The problem –
Copy each line below exactly and leave the pictures out.

==== Data segment ====

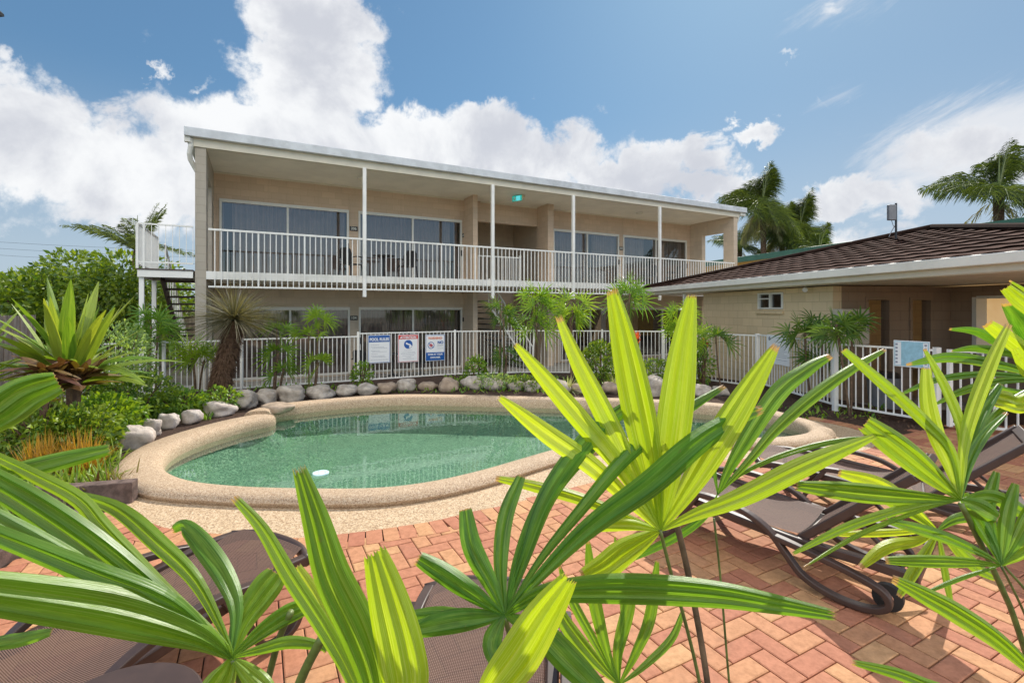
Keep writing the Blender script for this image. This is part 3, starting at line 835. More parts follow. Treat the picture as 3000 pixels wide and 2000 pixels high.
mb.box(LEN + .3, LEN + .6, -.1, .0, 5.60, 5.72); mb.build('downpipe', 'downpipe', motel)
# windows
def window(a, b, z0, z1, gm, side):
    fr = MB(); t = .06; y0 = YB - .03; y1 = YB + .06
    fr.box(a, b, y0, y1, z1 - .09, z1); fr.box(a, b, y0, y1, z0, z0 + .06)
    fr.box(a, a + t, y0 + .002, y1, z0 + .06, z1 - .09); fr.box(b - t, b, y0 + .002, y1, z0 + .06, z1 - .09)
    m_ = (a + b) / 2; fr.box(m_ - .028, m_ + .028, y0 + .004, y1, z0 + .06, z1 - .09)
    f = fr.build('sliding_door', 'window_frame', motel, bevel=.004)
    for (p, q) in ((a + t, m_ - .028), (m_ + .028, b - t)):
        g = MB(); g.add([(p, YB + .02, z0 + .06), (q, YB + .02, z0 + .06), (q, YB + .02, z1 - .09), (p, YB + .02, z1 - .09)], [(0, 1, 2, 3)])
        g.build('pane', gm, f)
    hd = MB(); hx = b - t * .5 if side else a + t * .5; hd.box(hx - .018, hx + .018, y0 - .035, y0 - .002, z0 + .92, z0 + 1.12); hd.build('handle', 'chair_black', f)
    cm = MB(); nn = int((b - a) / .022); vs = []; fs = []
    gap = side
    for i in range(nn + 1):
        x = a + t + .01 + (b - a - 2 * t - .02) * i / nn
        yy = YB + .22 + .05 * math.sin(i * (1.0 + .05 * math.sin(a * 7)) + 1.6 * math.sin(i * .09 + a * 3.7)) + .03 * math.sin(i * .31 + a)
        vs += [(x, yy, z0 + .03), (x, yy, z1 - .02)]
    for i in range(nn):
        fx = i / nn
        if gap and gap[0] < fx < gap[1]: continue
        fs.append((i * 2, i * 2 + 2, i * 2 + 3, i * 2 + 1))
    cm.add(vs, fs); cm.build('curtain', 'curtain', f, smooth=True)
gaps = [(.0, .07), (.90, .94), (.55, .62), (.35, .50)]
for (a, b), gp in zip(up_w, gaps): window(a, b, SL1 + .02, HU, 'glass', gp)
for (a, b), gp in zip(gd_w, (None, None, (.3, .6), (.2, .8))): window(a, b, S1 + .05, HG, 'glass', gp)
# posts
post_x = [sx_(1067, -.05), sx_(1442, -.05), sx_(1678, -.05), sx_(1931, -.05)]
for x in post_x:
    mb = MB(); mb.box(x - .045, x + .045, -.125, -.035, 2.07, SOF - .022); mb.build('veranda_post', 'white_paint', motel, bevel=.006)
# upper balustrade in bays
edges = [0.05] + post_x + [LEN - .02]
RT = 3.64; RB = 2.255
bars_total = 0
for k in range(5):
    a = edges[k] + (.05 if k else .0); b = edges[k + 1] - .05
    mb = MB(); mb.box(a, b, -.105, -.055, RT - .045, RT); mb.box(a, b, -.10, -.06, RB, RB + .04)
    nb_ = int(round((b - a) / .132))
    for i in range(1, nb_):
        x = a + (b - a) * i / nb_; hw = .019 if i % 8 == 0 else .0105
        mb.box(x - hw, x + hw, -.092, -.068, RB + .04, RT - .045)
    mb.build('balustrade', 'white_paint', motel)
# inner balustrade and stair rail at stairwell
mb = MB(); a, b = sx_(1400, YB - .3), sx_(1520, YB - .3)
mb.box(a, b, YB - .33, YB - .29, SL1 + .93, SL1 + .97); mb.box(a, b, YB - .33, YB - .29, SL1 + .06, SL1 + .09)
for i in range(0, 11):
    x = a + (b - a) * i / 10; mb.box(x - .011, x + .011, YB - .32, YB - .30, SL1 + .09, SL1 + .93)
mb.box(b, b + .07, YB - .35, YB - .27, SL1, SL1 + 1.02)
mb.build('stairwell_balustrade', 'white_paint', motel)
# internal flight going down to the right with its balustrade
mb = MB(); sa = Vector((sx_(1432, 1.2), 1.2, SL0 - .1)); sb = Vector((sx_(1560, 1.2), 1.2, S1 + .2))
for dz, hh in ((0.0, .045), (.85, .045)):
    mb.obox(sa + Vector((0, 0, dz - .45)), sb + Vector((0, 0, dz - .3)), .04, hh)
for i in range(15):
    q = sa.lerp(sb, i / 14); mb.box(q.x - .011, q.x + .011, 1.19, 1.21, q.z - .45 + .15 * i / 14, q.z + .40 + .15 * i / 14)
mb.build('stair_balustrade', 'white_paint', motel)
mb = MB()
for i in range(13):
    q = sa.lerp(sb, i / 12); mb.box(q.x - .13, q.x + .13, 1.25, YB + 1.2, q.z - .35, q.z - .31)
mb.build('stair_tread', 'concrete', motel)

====

Exercise output –
Keep writing the Blender script for this image. This is part 3, starting at line 835. More parts follow. Treat the picture as 3000 pixels wide and 2000 pixels high.
mb.box(LEN + .3, LEN + .6, -.1, .0, 5.60, 5.72); mb.build('downpipe', 'downpipe', motel)
# windows
def window(a, b, z0, z1, gm, side):
    fr = MB(); t = .06; y0 = YB - .03; y1 = YB + .06
    fr.box(a, b, y0, y1, z1 - .09, z1); fr.box(a, b, y0, y1, z0, z0 + .06)
    fr.box(a, a + t, y0 + .002, y1, z0 + .06, z1 - .09); fr.box(b - t, b, y0 + .002, y1, z0 + .06, z1 - .09)
    m_ = (a + b) / 2; fr.box(m_ - .028, m_ + .028, y0 + .004, y1, z0 + .06, z1 - .09)
    f = fr.build('sliding_door', 'window_frame', motel, bevel=.004)
    for (p, q) in ((a + t, m_ - .028), (m_ + .028, b - t)):
        g = MB(); g.add([(p, YB + .02, z0 + .06), (q, YB + .02, z0 + .06), (q, YB + .02, z1 - .09), (p, YB + .02, z1 - .09)], [(0, 1, 2, 3)])
        g.build('pane', gm, f)
    hd = MB(); hx = b - t * .5 if side else a + t * .5; hd.box(hx - .018, hx + .018, y0 - .035, y0 - .002, z0 + .92, z0 + 1.12); hd.build('handle', 'chair_black', f)
    cm = MB(); nn = int((b - a) / .022); vs = []; fs = []
    gap = side
    for i in range(nn + 1):
        x = a + t + .01 + (b - a - 2 * t - .02) * i / nn
        yy = YB + .22 + .05 * math.sin(i * (1.0 + .05 * math.sin(a * 7)) + 1.6 * math.sin(i * .09 + a * 3.7)) + .03 * math.sin(i * .31 + a)
        vs += [(x, yy, z0 + .03), (x, yy, z1 - .02)]
    for i in range(nn):
        fx = i / nn
        if gap and gap[0] < fx < gap[1]: continue
        fs.append((i * 2, i * 2 + 2, i * 2 + 3, i * 2 + 1))
    cm.add(vs, fs); cm.build('curtain', 'curtain', f, smooth=True)
gaps = [(.0, .07), (.90, .94), (.55, .62), (.35, .50)]
for (a, b), gp in zip(up_w, gaps): window(a, b, SL1 + .02, HU, 'glass', gp)
for (a, b), gp in zip(gd_w, (None, None, (.3, .6), (.2, .8))): window(a, b, S1 + .05, HG, 'glass', gp)
# posts
post_x = [sx_(1067, -.05), sx_(1442, -.05), sx_(1678, -.05), sx_(1931, -.05)]
for x in post_x:
    mb = MB(); mb.box(x - .045, x + .045, -.125, -.035, 2.07, SOF - .022); mb.build('veranda_post', 'white_paint', motel, bevel=.006)
# upper balustrade in bays
edges = [0.05] + post_x + [LEN - .02]
RT = 3.64; RB = 2.255
bars_total = 0
for k in range(5):
    a = edges[k] + (.05 if k else .0); b = edges[k + 1] - .05
    mb = MB(); mb.box(a, b, -.105, -.055, RT - .045, RT); mb.box(a, b, -.10, -.06, RB, RB + .04)
    nb_ = int(round((b - a) / .132))
    for i in range(1, nb_):
        x = a + (b - a) * i / nb_; hw = .019 if i % 8 == 0 else .0105
        mb.box(x - hw, x + hw, -.092, -.068, RB + .04, RT - .045)
    mb.build('balustrade', 'white_paint', motel)
# inner balustrade and stair rail at stairwell
mb = MB(); a, b = sx_(1400, YB - .3), sx_(1520, YB - .3)
mb.box(a, b, YB - .33, YB - .29, SL1 + .93, SL1 + .97); mb.box(a, b, YB - .33, YB - .29, SL1 + .06, SL1 + .09)
for i in range(0, 11):
    x = a + (b - a) * i / 10; mb.box(x - .011, x + .011, YB - .32, YB - .30, SL1 + .09, SL1 + .93)
mb.box(b, b + .07, YB - .35, YB - .27, SL1, SL1 + 1.02)
mb.build('stairwell_balustrade', 'white_paint', motel)
# internal flight going down to the right with its balustrade
mb = MB(); sa = Vector((sx_(1432, 1.2), 1.2, SL0 - .1)); sb = Vector((sx_(1560, 1.2), 1.2, S1 + .2))
for dz, hh in ((0.0, .045), (.85, .045)):
    mb.obox(sa + Vector((0, 0, dz - .45)), sb + Vector((0, 0, dz - .3)), .04, hh)
for i in range(15):
    q = sa.lerp(sb, i / 14); mb.box(q.x - .011, q.x + .011, 1.19, 1.21, q.z - .45 + .15 * i / 14, q.z + .40 + .15 * i / 14)
mb.build('stair_balustrade', 'white_paint', motel)
mb = MB()
for i in range(13):
    q = sa.lerp(sb, i / 12); mb.box(q.x - .13, q.x + .13, 1.25, YB + 1.2, q.z - .35, q.z - .31)
mb.build('stair_tread', 'concrete', motel)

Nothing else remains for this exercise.